Para ubicarse en ese vasto mundo de intereses (en el ámbito nacional e internacional), es esencial profundizar en las propuestas, saber quiénes están promoviendo qué cosas, y lo que es más importante: buscar coherencia en las acciones de los que están patrocinando las campañas, en la historia de cada institución, etc.

Problematizar esta visión desconcertante, redentora de la lectura y de los lectores, que promueve la fetichización de ambos, es algo necesario, no para que se niegue la lectura, pero sí para que se pueda avanzar en las formas de promoverla. Comprender esta complejidad nos lleva a insertar y a contraponer categorías y conceptos, utilizando como punto de partida un conjunto de prácticas sociales diversas que viabilicen la comprensión de lectores y lecturas en su naturaleza dinámica e histórica.

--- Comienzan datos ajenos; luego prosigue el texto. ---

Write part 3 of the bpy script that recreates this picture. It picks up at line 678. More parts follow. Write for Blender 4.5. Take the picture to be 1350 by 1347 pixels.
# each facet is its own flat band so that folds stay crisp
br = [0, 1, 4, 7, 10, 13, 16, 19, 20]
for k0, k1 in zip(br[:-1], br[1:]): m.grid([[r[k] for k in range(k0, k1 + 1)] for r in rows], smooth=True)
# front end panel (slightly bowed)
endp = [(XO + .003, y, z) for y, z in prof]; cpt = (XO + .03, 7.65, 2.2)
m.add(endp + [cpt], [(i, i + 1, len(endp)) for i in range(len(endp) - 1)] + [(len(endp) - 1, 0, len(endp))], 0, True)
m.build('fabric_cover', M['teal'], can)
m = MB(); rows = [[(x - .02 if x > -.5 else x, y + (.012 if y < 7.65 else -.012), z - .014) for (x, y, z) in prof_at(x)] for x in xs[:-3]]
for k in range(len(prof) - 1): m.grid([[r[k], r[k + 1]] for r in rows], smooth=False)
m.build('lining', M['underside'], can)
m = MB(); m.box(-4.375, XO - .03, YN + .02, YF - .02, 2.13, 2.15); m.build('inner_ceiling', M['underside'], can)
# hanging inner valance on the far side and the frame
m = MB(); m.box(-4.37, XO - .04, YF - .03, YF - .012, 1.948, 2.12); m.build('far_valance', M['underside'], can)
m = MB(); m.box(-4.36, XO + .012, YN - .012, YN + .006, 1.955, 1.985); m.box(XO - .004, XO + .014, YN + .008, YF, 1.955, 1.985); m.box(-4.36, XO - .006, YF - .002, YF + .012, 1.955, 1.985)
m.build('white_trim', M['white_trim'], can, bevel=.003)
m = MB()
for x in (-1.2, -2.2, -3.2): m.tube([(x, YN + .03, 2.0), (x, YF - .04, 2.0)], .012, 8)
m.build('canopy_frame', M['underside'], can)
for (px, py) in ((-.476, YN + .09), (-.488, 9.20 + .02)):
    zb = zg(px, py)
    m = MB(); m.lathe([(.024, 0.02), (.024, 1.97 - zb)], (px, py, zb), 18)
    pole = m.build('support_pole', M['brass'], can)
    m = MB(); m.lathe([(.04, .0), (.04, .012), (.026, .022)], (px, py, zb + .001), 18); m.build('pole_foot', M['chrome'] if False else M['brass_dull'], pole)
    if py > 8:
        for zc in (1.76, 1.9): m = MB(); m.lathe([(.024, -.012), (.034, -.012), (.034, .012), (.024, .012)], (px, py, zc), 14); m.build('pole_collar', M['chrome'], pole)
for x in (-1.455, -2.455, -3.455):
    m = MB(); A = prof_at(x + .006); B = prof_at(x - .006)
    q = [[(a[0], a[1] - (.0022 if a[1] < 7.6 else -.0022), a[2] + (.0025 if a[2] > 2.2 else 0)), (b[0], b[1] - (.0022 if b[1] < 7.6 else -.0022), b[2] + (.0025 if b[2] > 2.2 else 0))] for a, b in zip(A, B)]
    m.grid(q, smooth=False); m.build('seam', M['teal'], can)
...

Pensar la formación de lectores solo tiene sentido cuando se concibe insertada en el mundo contradictorio que vivimos. Esta consideración facilita el camino de recuperación del efecto civilizador de la escritura y la lectura. De aquella lectura que implica beneficios para el lector, donde se encuentra la apuesta con la esperanza de hacer un mundo más habitable, justo y mejor.

Notas:

1.- Osório, María, “Tengo un sueño… una visión hacia el futuro de los libros infantiles en América Latina”, in Revista Emília http://www.revistaemilia.com.br/mostra.php?id=457
2.- Ejemplos: Imaginaria en Argentina, Revista Emilia en Brasil, Había una vez en Chile, además de muchos blogs que se han dedicado a difundir y criticar la producción actual. Eventos como Conversas ao Pé de Página en Brasil hace cinco años se dedica a este tipo de trabajo de formación.